As I enjoy a few extra days off, I ponder Qing Ming. The dead are a part of life in China, remembered in countless ways, not the least being at regular holidays and when naming new family members. It would seem redundant to have a day specifically to remember ancestors but all of the Chinese I’ve posed that hypothesis to counter it with: “It would be disrespectful to not visit the dead. Always inviting them to your home and not going to them would show them that you are not willing to meet them on their ground.” A strange, but I suppose a valid philosophy.

What about the dead in the Yangtze River basin? The towns near the Three Gorges Dam, where forced evacuations caused families to abandon land and homes that have been in their family for generations? Entire villages are now under water and ancestral homes exist no more. What about those exiled from Tibet? How do those families return to their dead and sweep their tombs?

They don’t. Those families have new tombs, where their ancestors’ remains may or may not lie. It is a symbolic tomb or mausoleum that they visit, so that they at least appear to meet their dead halfway.

What about families near or from the Gobi Desert who, because of extreme drought conditions have fled their family homesteads and now live in the agriculturally richer, more profitable Southern regions? Do they go back and sweep tombs?

No. Those tombs have long eroded into dust. The harsh winds and fine, gritty sand have reduced any monuments to unrecognizable mounds. From the accounting Gloria, one of my students from that region gave, the dead are remembered where the living dwell, even at Qing Ming.

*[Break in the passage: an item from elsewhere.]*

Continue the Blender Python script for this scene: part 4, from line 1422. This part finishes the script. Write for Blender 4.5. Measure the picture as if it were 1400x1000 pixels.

Interestingly enough, if a family purchases a plot to inter their dead, they only have access to it for about twenty years. There are simply too many people and too little space for each deceased person to occupy a grave for all eternity. Also, there is an edict of cremation nationwide because of the age-old tradition of burying family members in the fields they worked all of their lives, as I alluded to in the Death Rites post. Apparently the business of commemorating a box of ashes only lasts twenty years before the next resident box of ashes takes that space.

I can see where that would make for a lot of confusion, come Qing Ming time. Imagine going to where you know your father or grandfather is interred, the same plot you went to last year, only to find it is now occupied and worshipped by another family. How would you feel? I do not know of anyone in China that has had to muddle through such a situation, but the news outlets report outrage on the part of citizens who expected to have that piece of land in their family for generations. I can imagine!

Even though I am in China, and Qing Ming is nowhere near All Saints’ Day as far as the calendar is concerned, I think of my family now. All of the deceased, on both sides of the Atlantic. My grandparents, whom I have never met. My parents, buried thousands of miles apart, whose graves I have never visited. Scores of aunts, uncles, cousins, nieces and nephews whose time had come, all interred and commemorated and resting eternally under heavy slabs of stone, with markers that bear their name. At least, their bones rest there.

I prefer to think of my ancestors as roaming free, wondering why they have no money to spend. Maybe I am more Chinese than I thought I was! I don’t think I’m ready to burn paper money for them yet, but burning incense is not such a stretch.

I wish your ancestors and mine a peaceful rest on this Qing Ming.